I listened to that podcast, with John Cerone, Director of Virtual Design & Construction at SHoP Architects. At about 10:09, he discussed B2 and modular construction, which he said will "never have less material than conventional. It's really all about the time. It has to be about time... you're doubling up on everything."

At about 13:52, he described the system as "an impressive solution... the unit is made, completely outfit internally. basically, when the unit's dropped... it's threaded through... a threaded rod goes through the column." (And at 16:20, he mentioned that the Barclays Center's green roof has a 10-foot offset.)

Targeting the rhetoric

Writes Llach:
In the construction of the modular tower at Atlantic Yards, computation operated ambivalently at different registers. Computational idioms were used to represent the building as a piece of software — its design as a “code to be cracked,” its construction is to be “parallel processed,” its logistical hurdles to be “debugged.” These idioms help cast the cumbersome process of building in the more sanitized language of software development, endowing construction with an aura of weightlessness, and hiding the messier aspects of its production from public view.
He notes that "computation was not merely a metaphor, but also a series of specific methods for building simulation and fabrication" and notes that, "In architecture, as in software, modules are repeatable and exchangeable."

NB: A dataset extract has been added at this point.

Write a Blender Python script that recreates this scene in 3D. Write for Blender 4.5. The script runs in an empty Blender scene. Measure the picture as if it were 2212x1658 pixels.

That's true, though his account of the missteps could've mentioned that B2 suffered from being placed in a highly irregular site and having a great variety of modules, rather than, say, a standard hotel on a rectangular footprint.

His conclusion:
Ever since the emergence of digital computers, architecture and software have been entangled in a game of reversible metaphors. The rhetoric resulting from this exchange, while at times generative and almost always useful as a proselytizing tool, is remarkably slippery, and has a history of helping obscure what is indeed particular about each domain. Claims of building efficiency, economy, or democratization aside, these transfers are never innocent. 
Instead, as he writes, we have... friction.